VELİ ALTINKAYA


COĞRAFYAMIZDA OYNANAN OYUN

Gündem - Veli Altınkaya


Bulunduğumuz coğrafya çok önemli. Anadolu, batısında Balkanlar ve Ege, doğusunda İran, Afganistan ve Kafkasya, kuzeyinde Karadeniz ve Rusya, güneyinde ise Akdeniz başta, zengin petrol yatakları ile birlikte üç semavi din açısından önemi büyük olan Orta doğu ve Arabistan coğrafyası ile çevrilmiş.

Bu topraklar binlerce yıl dünyanın en önemli medeniyetlerine beşiklik etmiş.

Batının binlerce yıl öncesine ait medeniyet merkezi diyebileceğimiz Atina ve Roma´dan sonra, İstanbul, önce Roma İmparatorluğu´na, sonra Bizans´a ve nihayet Türklere ve İslamiyete payitahtlık yapmıştır.
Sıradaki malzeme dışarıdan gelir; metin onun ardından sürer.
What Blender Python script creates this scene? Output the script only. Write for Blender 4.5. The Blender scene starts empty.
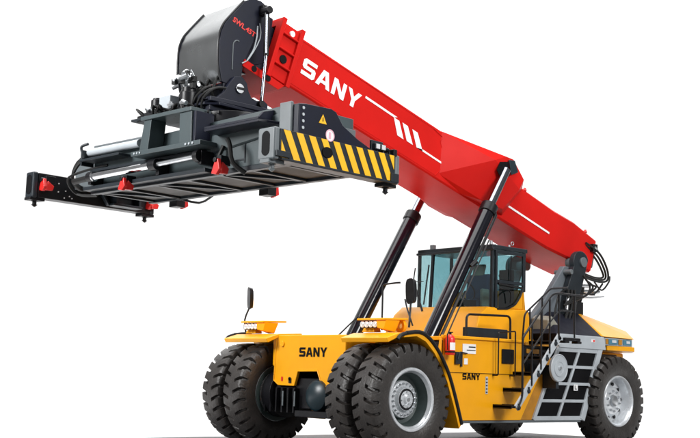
import bpy, bmesh, math, random
from mathutils import Vector, Matrix
random.seed(7)
scene = bpy.context.scene
C = scene.collection
PI = math.pi

# ------------------------------------------------------------------ camera
cam_d = bpy.data.cameras.new('camera')
cam = bpy.data.objects.new('camera', cam_d); C.objects.link(cam)
fw = Vector((-0.67051, -0.72935, 0.13588)); rt = Vector((-0.73315, 0.67944, 0.02915)); up = rt.cross(fw)
cam.matrix_world = Matrix(((rt.x, up.x, -fw.x, 12.527), (rt.y, up.y, -fw.y, 14.242), (rt.z, up.z, -fw.z, 1.173), (0, 0, 0, 1)))
cam_d.sensor_width = 36; cam_d.lens = 1145.24 / 700 * 36
cam_d.clip_start = 0.1; cam_d.clip_end = 400
scene.camera = cam

# ------------------------------------------------------------------ studio light
world = bpy.data.worlds.new('World'); scene.world = world; world.use_nodes = True
bg = world.node_tree.nodes['Background']
bg.inputs[0].default_value = (1, 1, 1, 1); bg.inputs[1].default_value = 0.24
scene.view_settings.view_transform = 'Standard'
scene.view_settings.look = 'None'
scene.view_settings.exposure = 0
scene.view_settings.gamma = 1
try: scene.cycles.use_denoising = True
except Exception: pass
scene.cycles.max_bounces = 8
scene.cycles.transparent_max_bounces = 12

def area(name, loc, target, sx, sy, power):
    l = bpy.data.lights.new(name, 'AREA'); l.shape = 'RECTANGLE'; l.size = sx; l.size_y = sy; l.energy = power
    o = bpy.data.objects.new(name, l); C.objects.link(o)
    o.location = loc
    o.rotation_euler = (Vector(target) - Vector(loc)).to_track_quat('-Z', 'Y').to_euler()
    return o
area('overhead_softbox', (0.0, 0.5, 15), (-1.5, 0, 0), 16, 12, 2900)
area('front_softbox', (15, -3, 9), (0, 0, 2.5), 5, 5, 2800)
area('side_softbox', (-1, 17, 10), (-3, 0, 2.5), 8, 3.5, 2300)
area('cover_highlight_softbox', (-1, -13, 18), (1.5, 0, 6.2), 19, 6.5, 520)  # unseen softbox added to put a highlight on the boom head cover
# three lamps wash the paper backdrop far behind the machine
for k, (bx_, by_) in enumerate(((-4.5, -24), (-15, -14), (-25.5, -3.5))):
    area('backdrop_lamp', (bx_, by_, 19), (bx_ - 7, by_ - 8, 2), 12, 5, 1500)

# ------------------------------------------------------------------ materials
def mat(name, col, rough=0.5, metal=0.0, bump=0.0, bscale=40.0, var=0.0, vscale=3.0, coat=0.0, dirt=0.0, spec=0.5):
    m = bpy.data.materials.new(name); m.use_nodes = True
    nt = m.node_tree; b = nt.nodes['Principled BSDF']
    b.inputs['Base Color'].default_value = (*col, 1); b.inputs['Roughness'].default_value = rough
    b.inputs['Metallic'].default_value = metal; b.inputs['Coat Weight'].default_value = coat
    b.inputs['Coat Roughness'].default_value = 0.08; b.inputs['Specular IOR Level'].default_value = spec
    tc = nt.nodes.new('ShaderNodeTexCoord')
    if var or dirt:
        n = nt.nodes.new('ShaderNodeTexNoise'); n.inputs['Scale'].default_value = vscale; n.inputs['Detail'].default_value = 6
        nt.links.new(tc.outputs['Object'], n.inputs['Vector'])
        mx = nt.nodes.new('ShaderNodeMix'); mx.data_type = 'RGBA'
        cr = nt.nodes.new('ShaderNodeMapRange'); cr.inputs[1].default_value = 0.35; cr.inputs[2].default_value = 0.7
        nt.links.new(n.outputs['Fac'], cr.inputs[0]); nt.links.new(cr.outputs[0], mx.inputs[0])
        k = 1 - var
        mx.inputs[6].default_value = (*col, 1); mx.inputs[7].default_value = (col[0]*k, col[1]*k, col[2]*k, 1)
        nt.links.new(mx.outputs[2], b.inputs['Base Color'])
        rr = nt.nodes.new('ShaderNodeMapRange'); rr.inputs[3].default_value = max(0.03, rough - .06); rr.inputs[4].default_value = rough + .1
        nt.links.new(n.outputs['Fac'], rr.inputs[0]); nt.links.new(rr.outputs[0], b.inputs['Roughness'])
    if bump:
        n2 = nt.nodes.new('ShaderNodeTexNoise'); n2.inputs['Scale'].default_value = bscale; n2.inputs['Detail'].default_value = 4
        nt.links.new(tc.outputs['Object'], n2.inputs['Vector'])
        bp = nt.nodes.new('ShaderNodeBump'); bp.inputs['Strength'].default_value = bump; bp.inputs['Distance'].default_value = 0.02
        nt.links.new(n2.outputs['Fac'], bp.inputs['Height']); nt.links.new(bp.outputs[0], b.inputs['Normal'])
    return m
RED = mat('red_paint', (0.60, 0.014, 0.011), 0.36, var=0.14, vscale=1.2, bump=0.05, bscale=4, spec=0.06)
YEL = mat('yellow_paint', (0.91, 0.395, 0.005), 0.34, var=0.12, vscale=1.6, bump=0.04, bscale=5, spec=0.3)
NAVY = mat('blue_black_paint', (0.010, 0.012, 0.024), 0.34, var=0.3, vscale=3, bump=0.04, bscale=8, spec=0.25)
BLACK = mat('black_steel', (0.007, 0.007, 0.009), 0.36, var=0.3, vscale=6, spec=0.3)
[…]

Türk´ün şahsında 18. asra kadar sürekli yükselişte olan İslam coğrafyası, batının sanayi devrimi, matbaa ile tanışmasından sonra Osmanlı´nın ?adaletle´ hükmettiği coğrafyaya hem insan, hem de yeraltı kaynaklarını kullanmak üzere müstemleke muamelesi yapmış ve bu bölgelerde önce milliyetçilik akımlarını geliştirmiş, sonrada Osmanlı´yı parçalama planlarını adım adım hayata geçirmiştir.
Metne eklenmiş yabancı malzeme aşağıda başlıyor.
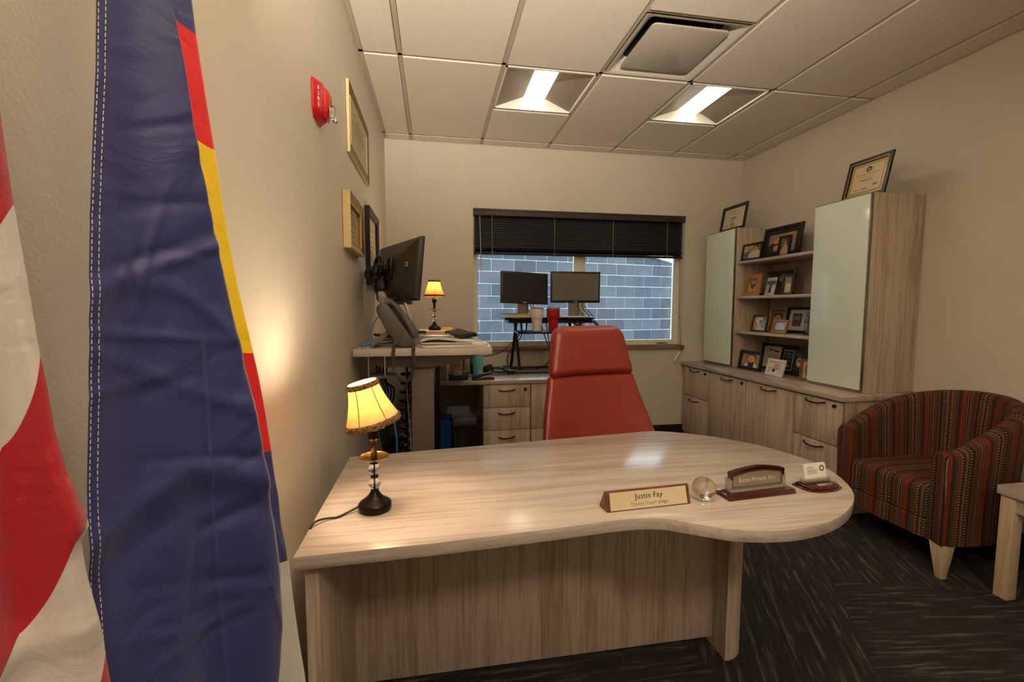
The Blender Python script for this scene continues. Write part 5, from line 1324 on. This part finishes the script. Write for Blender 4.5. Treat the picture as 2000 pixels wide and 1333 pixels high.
def usf(a, b):
    z = ZT+(.42-ZT)*b; e = lerp_tab(TE, z); s_ = .05+(e-.05)*a
    g = .010*math.sin(13*s_+2.2*z)+.006*math.sin(25*s_-4*z)+.004*math.exp(-((z-1.05)/.012)**2)
    return A2+AB2*s_+NV2*(.012+g*(.4+.6*b)-.012*max(0, (a-.92)/.08)**2)+Vector((0, 0, z))
def usuv(a, b):
    z = ZT+(.42-ZT)*b; e = lerp_tab(TE, z); s_ = .05+(e-.05)*a; q = (s_-.6)/(e-.6) if e > .61 else 1
    q = max(-1.5, min(1, q)); q = q**1.6 if q > 0 else q
    v = lerp_tab(EL, z)*(1-q)+lerp_tab(ER, z)*q
    return (a, v+20)
MB().grid(usf, 80, 220, usuv).build('front_fold', FLAG_US, t, smooth=80, world=True)
def usb(a, b):
    z = ZT+(.42-ZT)*b; e = lerp_tab(TE, z); s_ = e-.01+(.05-e)*a
    return A2+AB2*s_+NV2*(-.022-.005*math.sin(20*s_+z))+Vector((0, 0, z))
MB().grid(usb, 30, 60, lambda a, b: (a, 20+lerp_tab(EL, ZT+(.42-ZT)*b))).build('back_fold', FLAG_US, t, smooth=80, world=True)
pole(t, A2+AB2*.45+NV2*-.004)

# ---------------------------------------------------------------- added torchiere, unseen behind the camera, invented to bounce light off the ceiling
t = thing('added_floor_lamp', 'added bronze torchiere floor lamp, unseen behind the camera, brightening the ceiling', 'lamp', (.36, -4.72, 0))
MB().lathe([(.001, 0), (.14, 0), (.145, .01), (.13, .025), (.02, .04), (.012, .06), (.012, 1.72), (.02, 1.74), (.001, 1.75)], 24).build('pole', BRONZE, t, smooth=True)
MB().lathe([(.02, 1.74), (.10, 1.77), (.17, 1.84), (.18, 1.87), (.175, 1.87), (.165, 1.84), (.098, 1.776), (.001, 1.75)], 28, cap=False).build('bowl', BRONZE, t, smooth=True)
MB().sphere((0, 0, 1.81), .03, 14).build('bulb', emit('added_torchiere_bulb', '#ffe2b8', 20.), t, smooth=60)
li = bpy.data.lights.new('fill_uplight', 'SPOT'); li.spot_size = math.radians(105); li.spot_blend = 1.; li.energy = FILL_UPLIGHT_W; li.color = (1., .90, .75); li.shadow_soft_size = .04
lo = bpy.data.objects.new('fill_uplight', li); COL.objects.link(lo); lo.parent = t; lo.location = (0, 0, 1.832); lo.rotation_euler = Vector((.02, 1.52, .91)).to_track_quat('-Z', 'Y').to_euler()
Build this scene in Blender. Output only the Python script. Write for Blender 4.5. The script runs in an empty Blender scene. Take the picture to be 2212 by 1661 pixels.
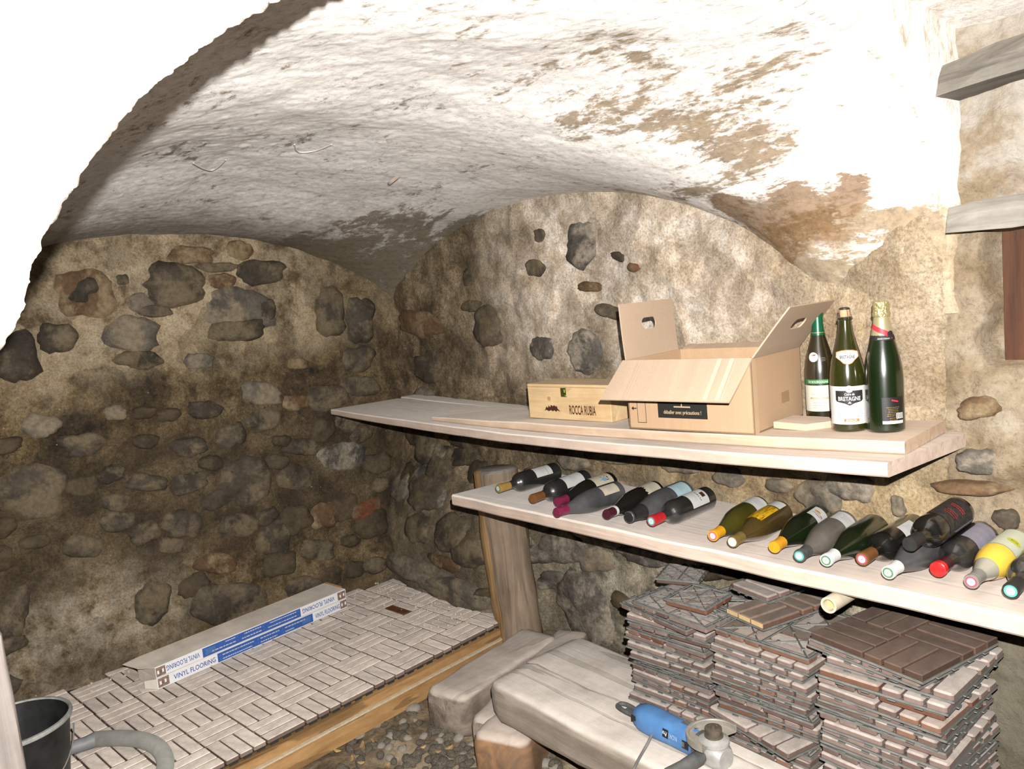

Bu plan, Akif´in ?tek dişi kalmış canavar´ dediği batı tarafından 18. asrın başından itibaren adım adım uygulanmaya başlanmış ve nihayet Birinci Dünya Savaşı´na kadar peyderpey sürdürülen ?böl-parçala, yönet´ projesi 100 yıl önce hayata geçirilmiştir.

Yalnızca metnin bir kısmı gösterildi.